[Start Data extract]
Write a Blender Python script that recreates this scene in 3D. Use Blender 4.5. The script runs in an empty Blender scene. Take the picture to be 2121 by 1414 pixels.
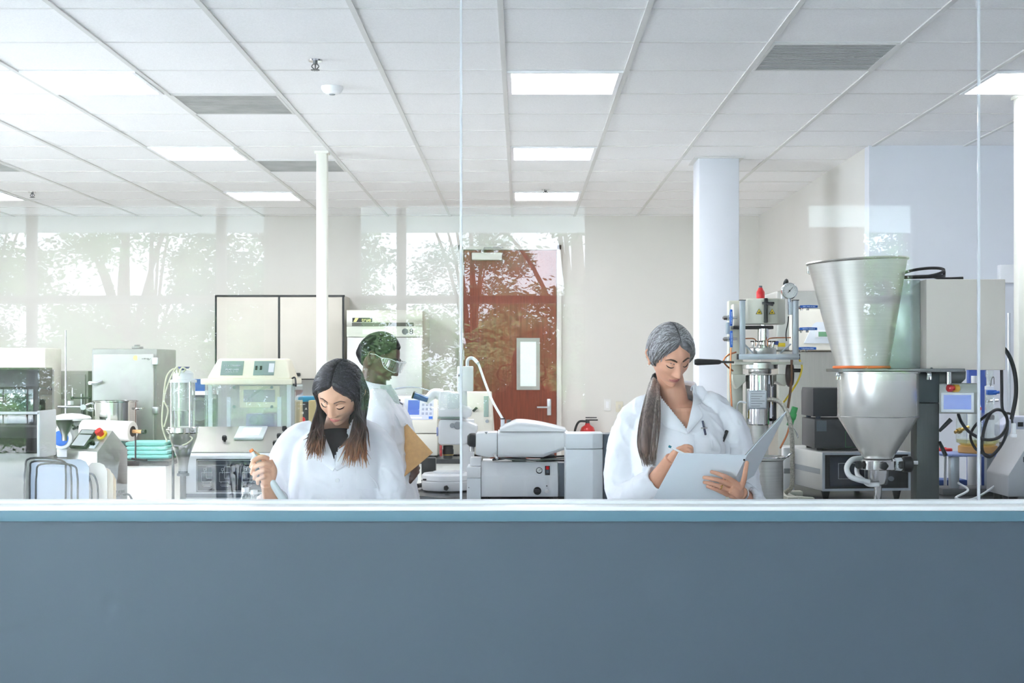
import bpy, bmesh, math, random
from mathutils import Vector, Matrix, Euler, noise
rnd = random.Random(7)
SC = bpy.context.scene
COL = SC.collection
PI = math.pi
# ---- camera model: 50 mm lens, level, eye at CZ ------------------------------------------
CZ, F, VX, VY = 1.47, 2943.0, 1079.0, 760.0
CEIL = CZ + 1.48
BENCH = 0.86
def W(px, py, Y): return Vector(((px - VX) / F * Y, Y, CZ - (py - VY) / F * Y))
def X(px, Y): return (px - VX) / F * Y
def Z(py, Y): return CZ - (py - VY) / F * Y
def S(n, Y): return n / F * Y

# ---- colour and materials -----------------------------------------------------------------
def lin(c):
    c = c / 255.0
    return c / 12.92 if c <= 0.04045 else ((c + 0.055) / 1.055) ** 2.4
def rgb(r, g, b): return (lin(r), lin(g), lin(b), 1.0)
MATS = {}
def mat(name, col, rough=0.5, metal=0.0, var=0.04, scale=12.0, bump=0.0, bscale=80.0, emit=0.0, trans=0.0, ior=1.45, coat=0.0, stretch=None, aniso=0.0, sss=0.0, alpha=1.0):
    if name in MATS: return MATS[name]
    m = bpy.data.materials.new(name); m.use_nodes = True
    nt = m.node_tree; N = nt.nodes; L = nt.links
    b = N['Principled BSDF']
    c = rgb(*col)
    tc = N.new('ShaderNodeTexCoord')
    mp = N.new('ShaderNodeMapping'); L.new(tc.outputs['Object'], mp.inputs['Vector'])
    if stretch: mp.inputs['Scale'].default_value = stretch
    if var > 0:
        n = N.new('ShaderNodeTexNoise'); n.inputs['Scale'].default_value = scale; n.inputs['Detail'].default_value = 3
        L.new(mp.outputs['Vector'], n.inputs['Vector'])
        r = N.new('ShaderNodeValToRGB')
        r.color_ramp.elements[0].position = 0.3; r.color_ramp.elements[1].position = 0.7
        r.color_ramp.elements[0].color = tuple(max(0, v * (1 - var)) for v in c[:3]) + (1,)
        r.color_ramp.elements[1].color = tuple(min(1, v * (1 + var)) for v in c[:3]) + (1,)
        L.new(n.outputs['Fac'], r.inputs['Fac']); L.new(r.outputs['Color'], b.inputs['Base Color'])
    else: b.inputs['Base Color'].default_value = c
    b.inputs['Roughness'].default_value = rough
    b.inputs['Metallic'].default_value = metal
    b.inputs['IOR'].default_value = ior
    if coat: b.inputs['Coat Weight'].default_value = coat
    if trans: b.inputs['Transmission Weight'].default_value = trans
    if sss:
        b.inputs['Subsurface Weight'].default_value = sss
        b.inputs['Subsurface Radius'].default_value = (0.012, 0.005, 0.003); b.inputs['Subsurface Scale'].default_value = 0.6
    if aniso: b.inputs['Anisotropic'].default_value = aniso
    if emit:
        b.inputs['Emission Color'].default_value = c; b.inputs['Emission Strength'].default_value = emit
    if bump:
        n2 = N.new('ShaderNodeTexNoise'); n2.inputs['Scale'].default_value = bscale; n2.inputs['Detail'].default_value = 2
        L.new(mp.outputs['Vector'], n2.inputs['Vector'])
        bp = N.new('ShaderNodeBump'); bp.inputs['Strength'].default_value = bump; bp.inputs['Distance'].default_value = 0.004
        L.new(n2.outputs['Fac'], bp.inputs['Height']); L.new(bp.outputs['Normal'], b.inputs['Normal'])
    MATS[name] = m
    return m
def clear_mat(name, tint=(255, 255, 255), refl=0.045, haze=0.0, hazecol=(235, 240, 245)):
    """thin clear sheet: mirror share by Schlick's law, the rest passes straight through (an optional milky share)"""
    if name in MATS: return MATS[name]
    m = bpy.data.materials.new(name); m.use_nodes = True
    nt = m.node_tree; N = nt.nodes; L = nt.links
    N.remove(N['Principled BSDF']); out = N['Material Output']
    tr = N.new('ShaderNodeBsdfTransparent'); tr.inputs['Color'].default_value = rgb(*tint)
    gl = N.new('ShaderNodeBsdfGlossy'); gl.inputs['Roughness'].default_value = 0.0; gl.inputs['Color'].default_value = (1, 1, 1, 1)
    lw = N.new('ShaderNodeLayerWeight'); lw.inputs['Blend'].default_value = 0.5
    p = N.new('ShaderNodeMath'); p.operation = 'POWER'; p.inputs[1].default_value = 5
    L.new(lw.outputs['Facing'], p.inputs[0])
    q = N.new('ShaderNodeMath'); q.operation = 'MULTIPLY_ADD'; q.inputs[1].default_value = 0.9; q.inputs[2].default_value = refl
    L.new(p.outputs[0], q.inputs[0])
    src = tr
    if haze:
        df = N.new('ShaderNodeBsdfDiffuse'); df.inputs['Color'].default_value = rgb(*hazecol)
        mh = N.new('ShaderNodeMixShader'); mh.inputs['Fac'].default_value = haze
        L.new(tr.outputs[0], mh.inputs[1]); L.new(df.outputs[0], mh.inputs[2]); src = mh
    mx = N.new('ShaderNodeMixShader'); L.new(q.outputs[0], mx.inputs['Fac'])
    L.new(src.outputs[0], mx.inputs[1]); L.new(gl.outputs[0], mx.inputs[2])
    L.new(mx.outputs[0], out.inputs['Surface'])
    MATS[name] = m
    return m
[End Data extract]
**Exercise prompt**
Retype each line of the listing above word for word. Exclude the pictures.

**The result**
Write a Blender Python script that recreates this scene in 3D. Use Blender 4.5. The script runs in an empty Blender scene. Take the picture to be 2121 by 1414 pixels.
import bpy, bmesh, math, random
from mathutils import Vector, Matrix, Euler, noise
rnd = random.Random(7)
SC = bpy.context.scene
COL = SC.collection
PI = math.pi
# ---- camera model: 50 mm lens, level, eye at CZ ------------------------------------------
CZ, F, VX, VY = 1.47, 2943.0, 1079.0, 760.0
CEIL = CZ + 1.48
BENCH = 0.86
def W(px, py, Y): return Vector(((px - VX) / F * Y, Y, CZ - (py - VY) / F * Y))
def X(px, Y): return (px - VX) / F * Y
def Z(py, Y): return CZ - (py - VY) / F * Y
def S(n, Y): return n / F * Y

# ---- colour and materials -----------------------------------------------------------------
def lin(c):
    c = c / 255.0
    return c / 12.92 if c <= 0.04045 else ((c + 0.055) / 1.055) ** 2.4
def rgb(r, g, b): return (lin(r), lin(g), lin(b), 1.0)
MATS = {}
def mat(name, col, rough=0.5, metal=0.0, var=0.04, scale=12.0, bump=0.0, bscale=80.0, emit=0.0, trans=0.0, ior=1.45, coat=0.0, stretch=None, aniso=0.0, sss=0.0, alpha=1.0):
    if name in MATS: return MATS[name]
    m = bpy.data.materials.new(name); m.use_nodes = True
    nt = m.node_tree; N = nt.nodes; L = nt.links
    b = N['Principled BSDF']
    c = rgb(*col)
    tc = N.new('ShaderNodeTexCoord')
    mp = N.new('ShaderNodeMapping'); L.new(tc.outputs['Object'], mp.inputs['Vector'])
    if stretch: mp.inputs['Scale'].default_value = stretch
    if var > 0:
        n = N.new('ShaderNodeTexNoise'); n.inputs['Scale'].default_value = scale; n.inputs['Detail'].default_value = 3
        L.new(mp.outputs['Vector'], n.inputs['Vector'])
        r = N.new('ShaderNodeValToRGB')
        r.color_ramp.elements[0].position = 0.3; r.color_ramp.elements[1].position = 0.7
        r.color_ramp.elements[0].color = tuple(max(0, v * (1 - var)) for v in c[:3]) + (1,)
        r.color_ramp.elements[1].color = tuple(min(1, v * (1 + var)) for v in c[:3]) + (1,)
        L.new(n.outputs['Fac'], r.inputs['Fac']); L.new(r.outputs['Color'], b.inputs['Base Color'])
    else: b.inputs['Base Color'].default_value = c
    b.inputs['Roughness'].default_value = rough
    b.inputs['Metallic'].default_value = metal
    b.inputs['IOR'].default_value = ior
    if coat: b.inputs['Coat Weight'].default_value = coat
    if trans: b.inputs['Transmission Weight'].default_value = trans
    if sss:
        b.inputs['Subsurface Weight'].default_value = sss
        b.inputs['Subsurface Radius'].default_value = (0.012, 0.005, 0.003); b.inputs['Subsurface Scale'].default_value = 0.6
    if aniso: b.inputs['Anisotropic'].default_value = aniso
    if emit:
        b.inputs['Emission Color'].default_value = c; b.inputs['Emission Strength'].default_value = emit
    if bump:
        n2 = N.new('ShaderNodeTexNoise'); n2.inputs['Scale'].default_value = bscale; n2.inputs['Detail'].default_value = 2
        L.new(mp.outputs['Vector'], n2.inputs['Vector'])
        bp = N.new('ShaderNodeBump'); bp.inputs['Strength'].default_value = bump; bp.inputs['Distance'].default_value = 0.004
        L.new(n2.outputs['Fac'], bp.inputs['Height']); L.new(bp.outputs['Normal'], b.inputs['Normal'])
    MATS[name] = m
    return m
def clear_mat(name, tint=(255, 255, 255), refl=0.045, haze=0.0, hazecol=(235, 240, 245)):
    """thin clear sheet: mirror share by Schlick's law, the rest passes straight through (an optional milky share)"""
    if name in MATS: return MATS[name]
    m = bpy.data.materials.new(name); m.use_nodes = True
    nt = m.node_tree; N = nt.nodes; L = nt.links
    N.remove(N['Principled BSDF']); out = N['Material Output']
    tr = N.new('ShaderNodeBsdfTransparent'); tr.inputs['Color'].default_value = rgb(*tint)
    gl = N.new('ShaderNodeBsdfGlossy'); gl.inputs['Roughness'].default_value = 0.0; gl.inputs['Color'].default_value = (1, 1, 1, 1)
    lw = N.new('ShaderNodeLayerWeight'); lw.inputs['Blend'].default_value = 0.5
    p = N.new('ShaderNodeMath'); p.operation = 'POWER'; p.inputs[1].default_value = 5
    L.new(lw.outputs['Facing'], p.inputs[0])
    q = N.new('ShaderNodeMath'); q.operation = 'MULTIPLY_ADD'; q.inputs[1].default_value = 0.9; q.inputs[2].default_value = refl
    L.new(p.outputs[0], q.inputs[0])
    src = tr
    if haze:
        df = N.new('ShaderNodeBsdfDiffuse'); df.inputs['Color'].default_value = rgb(*hazecol)
        mh = N.new('ShaderNodeMixShader'); mh.inputs['Fac'].default_value = haze
        L.new(tr.outputs[0], mh.inputs[1]); L.new(df.outputs[0], mh.inputs[2]); src = mh
    mx = N.new('ShaderNodeMixShader'); L.new(q.outputs[0], mx.inputs['Fac'])
    L.new(src.outputs[0], mx.inputs[1]); L.new(gl.outputs[0], mx.inputs[2])
    L.new(mx.outputs[0], out.inputs['Surface'])
    MATS[name] = m
    return m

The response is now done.